The minister was in Washington for the weekend's spring meetings of the International Monetary Fund and the World Bank.

Thailand has suffered from the global economic crisis as the Southeast Asian's economy relied heavily on exports. The government has forecast the economy will contract by 3% this year, which would be the first time it has shrunk in more than a decade.

The last time the country took such an economic hit was during the 1997 Asian financial crisis, when an exodus of foreign investors led to sharp declines in the baht.

This time, the Thai economy is facing several challenges, including a collapse in world trade. Also, recent antigovernment protests and the ensuing political unrest have sparked concern among foreign investors.

Korn said, though, that so far the political problems haven't had an impact on the local currency and that the global economic crisis has had a bigger impact on the country's economy. He said the nation is in a better position this time compared with in 1997, noting that the nation has built up foreign reserves while the level of leverage - the ratio of debt to equity - is significantly lower this time.

"Both at the national government level and in the private sector, the balance sheets are much stronger," said Korn. It allows "us to be more resilient. These are significant differences."
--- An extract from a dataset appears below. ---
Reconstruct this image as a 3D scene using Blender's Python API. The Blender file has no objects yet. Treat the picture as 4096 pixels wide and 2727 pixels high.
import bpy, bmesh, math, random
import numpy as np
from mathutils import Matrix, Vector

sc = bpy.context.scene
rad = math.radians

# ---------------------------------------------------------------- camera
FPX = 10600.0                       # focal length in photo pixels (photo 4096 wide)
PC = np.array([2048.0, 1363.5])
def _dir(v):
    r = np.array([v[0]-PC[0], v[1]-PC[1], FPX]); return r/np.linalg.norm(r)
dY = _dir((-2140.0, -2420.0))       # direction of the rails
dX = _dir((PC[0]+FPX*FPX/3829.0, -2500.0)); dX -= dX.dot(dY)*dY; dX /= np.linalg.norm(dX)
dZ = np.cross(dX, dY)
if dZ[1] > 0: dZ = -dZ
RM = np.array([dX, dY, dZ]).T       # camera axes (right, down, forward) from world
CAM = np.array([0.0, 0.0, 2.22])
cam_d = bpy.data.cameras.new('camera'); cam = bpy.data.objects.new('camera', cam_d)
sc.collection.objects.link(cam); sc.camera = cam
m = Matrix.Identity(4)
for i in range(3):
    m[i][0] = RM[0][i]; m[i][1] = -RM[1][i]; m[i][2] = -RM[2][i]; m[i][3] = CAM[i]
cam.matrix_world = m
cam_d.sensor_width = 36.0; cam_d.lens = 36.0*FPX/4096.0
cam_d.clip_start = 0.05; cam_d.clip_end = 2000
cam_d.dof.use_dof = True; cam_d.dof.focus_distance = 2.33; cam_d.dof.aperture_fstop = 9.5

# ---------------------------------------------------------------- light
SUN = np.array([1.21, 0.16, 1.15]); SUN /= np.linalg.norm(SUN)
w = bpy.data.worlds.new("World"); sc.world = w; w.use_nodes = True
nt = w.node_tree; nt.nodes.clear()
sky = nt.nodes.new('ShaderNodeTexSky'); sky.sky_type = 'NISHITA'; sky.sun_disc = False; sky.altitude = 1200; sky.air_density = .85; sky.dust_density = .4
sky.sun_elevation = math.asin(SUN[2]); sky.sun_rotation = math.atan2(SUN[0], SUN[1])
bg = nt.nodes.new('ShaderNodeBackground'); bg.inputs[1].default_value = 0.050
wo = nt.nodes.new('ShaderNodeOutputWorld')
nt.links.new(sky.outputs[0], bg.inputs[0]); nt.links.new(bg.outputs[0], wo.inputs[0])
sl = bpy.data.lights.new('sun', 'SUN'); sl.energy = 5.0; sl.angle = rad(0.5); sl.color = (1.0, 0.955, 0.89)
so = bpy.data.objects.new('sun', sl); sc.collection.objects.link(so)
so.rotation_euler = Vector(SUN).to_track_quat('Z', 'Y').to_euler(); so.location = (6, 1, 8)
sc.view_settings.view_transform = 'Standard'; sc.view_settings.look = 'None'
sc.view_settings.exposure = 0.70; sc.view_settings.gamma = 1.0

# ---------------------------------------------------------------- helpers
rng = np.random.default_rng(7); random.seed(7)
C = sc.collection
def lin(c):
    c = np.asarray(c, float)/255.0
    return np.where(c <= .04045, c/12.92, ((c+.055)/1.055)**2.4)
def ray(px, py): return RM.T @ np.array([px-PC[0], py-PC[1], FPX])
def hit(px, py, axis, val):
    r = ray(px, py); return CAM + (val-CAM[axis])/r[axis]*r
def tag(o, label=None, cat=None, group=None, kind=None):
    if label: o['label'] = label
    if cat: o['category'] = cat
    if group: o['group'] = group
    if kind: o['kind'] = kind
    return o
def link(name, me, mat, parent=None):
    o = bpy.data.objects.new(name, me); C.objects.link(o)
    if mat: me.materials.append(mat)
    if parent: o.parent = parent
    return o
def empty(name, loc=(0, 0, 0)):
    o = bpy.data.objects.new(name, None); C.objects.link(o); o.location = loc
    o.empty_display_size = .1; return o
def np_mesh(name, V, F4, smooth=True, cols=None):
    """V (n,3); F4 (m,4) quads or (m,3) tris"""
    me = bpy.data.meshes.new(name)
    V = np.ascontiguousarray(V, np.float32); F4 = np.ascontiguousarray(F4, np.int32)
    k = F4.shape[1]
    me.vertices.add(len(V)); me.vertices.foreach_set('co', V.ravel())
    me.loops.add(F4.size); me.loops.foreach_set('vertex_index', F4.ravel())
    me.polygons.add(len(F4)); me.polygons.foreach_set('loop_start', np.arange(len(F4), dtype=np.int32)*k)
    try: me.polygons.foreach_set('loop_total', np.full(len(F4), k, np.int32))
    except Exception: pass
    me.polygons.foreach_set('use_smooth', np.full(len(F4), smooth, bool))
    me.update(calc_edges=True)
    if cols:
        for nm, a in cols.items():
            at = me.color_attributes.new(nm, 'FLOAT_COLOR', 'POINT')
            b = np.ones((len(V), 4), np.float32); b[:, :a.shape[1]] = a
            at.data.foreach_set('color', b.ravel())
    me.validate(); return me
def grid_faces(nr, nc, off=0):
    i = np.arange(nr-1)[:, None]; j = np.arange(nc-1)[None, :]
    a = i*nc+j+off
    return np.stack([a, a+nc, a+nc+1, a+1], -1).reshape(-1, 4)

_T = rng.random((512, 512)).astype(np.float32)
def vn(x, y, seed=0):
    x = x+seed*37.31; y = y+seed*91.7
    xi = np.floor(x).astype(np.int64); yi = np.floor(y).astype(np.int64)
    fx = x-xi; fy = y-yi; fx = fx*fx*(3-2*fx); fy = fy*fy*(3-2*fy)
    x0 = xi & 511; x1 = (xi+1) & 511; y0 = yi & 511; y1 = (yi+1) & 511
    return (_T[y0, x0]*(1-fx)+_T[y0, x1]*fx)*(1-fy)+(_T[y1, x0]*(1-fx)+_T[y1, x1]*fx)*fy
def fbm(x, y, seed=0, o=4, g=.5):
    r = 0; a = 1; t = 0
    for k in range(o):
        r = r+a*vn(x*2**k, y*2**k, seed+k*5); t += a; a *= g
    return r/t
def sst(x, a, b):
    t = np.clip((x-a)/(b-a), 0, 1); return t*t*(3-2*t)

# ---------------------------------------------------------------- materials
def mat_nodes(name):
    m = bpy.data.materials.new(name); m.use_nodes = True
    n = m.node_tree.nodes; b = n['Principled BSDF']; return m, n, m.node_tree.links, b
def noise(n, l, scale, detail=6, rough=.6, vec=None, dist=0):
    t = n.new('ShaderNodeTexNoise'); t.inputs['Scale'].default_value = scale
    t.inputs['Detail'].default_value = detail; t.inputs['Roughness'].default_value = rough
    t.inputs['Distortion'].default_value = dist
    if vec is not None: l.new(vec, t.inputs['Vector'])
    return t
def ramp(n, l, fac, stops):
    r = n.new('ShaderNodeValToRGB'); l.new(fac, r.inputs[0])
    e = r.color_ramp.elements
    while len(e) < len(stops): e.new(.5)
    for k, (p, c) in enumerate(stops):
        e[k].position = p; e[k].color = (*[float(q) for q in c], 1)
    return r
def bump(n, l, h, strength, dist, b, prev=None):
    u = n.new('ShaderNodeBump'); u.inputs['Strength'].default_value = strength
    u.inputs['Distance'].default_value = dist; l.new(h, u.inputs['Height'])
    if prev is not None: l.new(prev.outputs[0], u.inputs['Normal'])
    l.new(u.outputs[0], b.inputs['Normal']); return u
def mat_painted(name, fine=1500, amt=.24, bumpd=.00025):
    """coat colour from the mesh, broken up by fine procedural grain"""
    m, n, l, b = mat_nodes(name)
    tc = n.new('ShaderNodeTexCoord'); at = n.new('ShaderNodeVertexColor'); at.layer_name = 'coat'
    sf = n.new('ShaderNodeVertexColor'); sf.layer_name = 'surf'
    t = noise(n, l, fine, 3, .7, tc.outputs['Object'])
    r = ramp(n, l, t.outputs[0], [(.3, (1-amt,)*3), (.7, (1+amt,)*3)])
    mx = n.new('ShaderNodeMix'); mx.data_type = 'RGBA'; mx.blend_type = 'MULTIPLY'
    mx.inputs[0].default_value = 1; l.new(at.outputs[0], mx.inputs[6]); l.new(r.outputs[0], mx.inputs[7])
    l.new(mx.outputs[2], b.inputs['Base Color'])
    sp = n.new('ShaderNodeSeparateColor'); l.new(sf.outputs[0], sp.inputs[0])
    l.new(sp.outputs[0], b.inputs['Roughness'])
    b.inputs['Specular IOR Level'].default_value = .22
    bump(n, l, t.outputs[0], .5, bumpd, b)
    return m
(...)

But he acknowledged that if the global economic crisis drags on and if political problems worsen, this will damp market sentiment and confidence in Thailand's economy.
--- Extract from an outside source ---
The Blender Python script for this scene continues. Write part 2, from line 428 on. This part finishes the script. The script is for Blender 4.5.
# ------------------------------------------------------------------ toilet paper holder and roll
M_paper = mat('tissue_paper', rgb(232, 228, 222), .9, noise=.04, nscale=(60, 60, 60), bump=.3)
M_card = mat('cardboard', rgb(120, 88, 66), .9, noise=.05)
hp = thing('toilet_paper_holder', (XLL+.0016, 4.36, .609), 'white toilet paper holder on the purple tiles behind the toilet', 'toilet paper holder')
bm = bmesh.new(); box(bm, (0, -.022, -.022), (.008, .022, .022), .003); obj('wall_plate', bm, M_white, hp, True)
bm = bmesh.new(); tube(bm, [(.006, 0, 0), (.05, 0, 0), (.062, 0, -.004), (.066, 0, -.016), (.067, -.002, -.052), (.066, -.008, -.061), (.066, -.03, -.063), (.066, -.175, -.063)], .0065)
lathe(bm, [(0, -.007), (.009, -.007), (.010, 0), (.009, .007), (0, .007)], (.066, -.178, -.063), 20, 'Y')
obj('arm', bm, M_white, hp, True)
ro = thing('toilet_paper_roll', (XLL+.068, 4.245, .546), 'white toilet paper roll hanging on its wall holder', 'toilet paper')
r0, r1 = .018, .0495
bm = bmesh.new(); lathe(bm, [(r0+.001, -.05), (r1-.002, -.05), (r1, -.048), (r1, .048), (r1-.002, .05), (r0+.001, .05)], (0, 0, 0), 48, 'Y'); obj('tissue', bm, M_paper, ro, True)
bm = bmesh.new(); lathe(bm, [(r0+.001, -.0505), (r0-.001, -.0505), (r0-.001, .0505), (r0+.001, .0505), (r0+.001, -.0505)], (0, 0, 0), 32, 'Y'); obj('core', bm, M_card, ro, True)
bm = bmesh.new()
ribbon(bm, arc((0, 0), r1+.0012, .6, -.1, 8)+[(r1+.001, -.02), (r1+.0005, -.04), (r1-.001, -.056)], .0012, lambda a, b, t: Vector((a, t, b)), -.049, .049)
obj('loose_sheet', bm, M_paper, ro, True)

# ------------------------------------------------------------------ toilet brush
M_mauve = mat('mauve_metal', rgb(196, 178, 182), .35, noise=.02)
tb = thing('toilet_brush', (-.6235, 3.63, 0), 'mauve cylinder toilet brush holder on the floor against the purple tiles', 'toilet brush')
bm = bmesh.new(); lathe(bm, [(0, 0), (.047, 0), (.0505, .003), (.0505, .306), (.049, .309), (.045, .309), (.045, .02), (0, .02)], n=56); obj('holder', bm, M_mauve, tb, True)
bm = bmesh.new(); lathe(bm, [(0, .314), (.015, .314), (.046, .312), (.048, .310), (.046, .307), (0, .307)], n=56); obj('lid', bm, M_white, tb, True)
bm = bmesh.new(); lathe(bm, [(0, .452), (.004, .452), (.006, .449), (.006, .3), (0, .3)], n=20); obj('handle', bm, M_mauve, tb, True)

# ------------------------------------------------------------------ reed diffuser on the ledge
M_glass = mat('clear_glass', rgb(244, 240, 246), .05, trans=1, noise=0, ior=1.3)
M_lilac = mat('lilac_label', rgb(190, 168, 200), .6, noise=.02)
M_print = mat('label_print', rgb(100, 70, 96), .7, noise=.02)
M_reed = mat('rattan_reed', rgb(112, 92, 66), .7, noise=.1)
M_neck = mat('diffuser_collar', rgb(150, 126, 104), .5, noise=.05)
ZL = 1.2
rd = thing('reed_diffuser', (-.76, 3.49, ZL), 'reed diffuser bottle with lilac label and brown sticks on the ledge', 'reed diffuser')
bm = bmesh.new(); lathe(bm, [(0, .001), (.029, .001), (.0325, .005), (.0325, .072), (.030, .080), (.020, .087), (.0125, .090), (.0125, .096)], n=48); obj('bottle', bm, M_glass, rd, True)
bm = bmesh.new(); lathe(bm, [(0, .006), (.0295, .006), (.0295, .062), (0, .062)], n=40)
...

"If the conditions were to remain negative for a longer period of time then, along with other countries, we would suffer," he said.

Korn said there have been signs of recovery not just in developed economies, but also in countries such as Thailand, adding that there are signs of a bottoming-out in terms of contractions in export numbers, as well as some pick-up in activity in some industrial sectors.

He said, though, that "only time will tell" whether this will lead to a sustainable recovery. He said the main challenge remains in asset impairment in Western economies, which need to sort out banking problems so they again can function as credit providers.

"Unless until that takes place, I don't think we can expect a sustained recovery," he said.

Korn said the government remained "active" to fill the gap left by the declining foreign demand and by the private sector. On the monetary side, he said the central bank still has room to cut interest rates given that stimulating demand is a more important issue than inflation, as price pressure has remained subdued.

On global growth, Korn said the international community needs to be committed to fiscal spending and easing monetary policies, noting that there are clear signs that countries remain committed to find solutions to the crisis. He also said that every nation should also be committed toward open, free and fair trade.

Turning to China's currency, Korn said it is "natural" that over time the yuan will have a growing role to play in world trade given that nation's economic fundamentals.

"China's basic fundamental is real and tangible - from that perspective, one would be surprised actually if" the yuan "doesn't [emerge] in a decade or two as a major world currency," he said.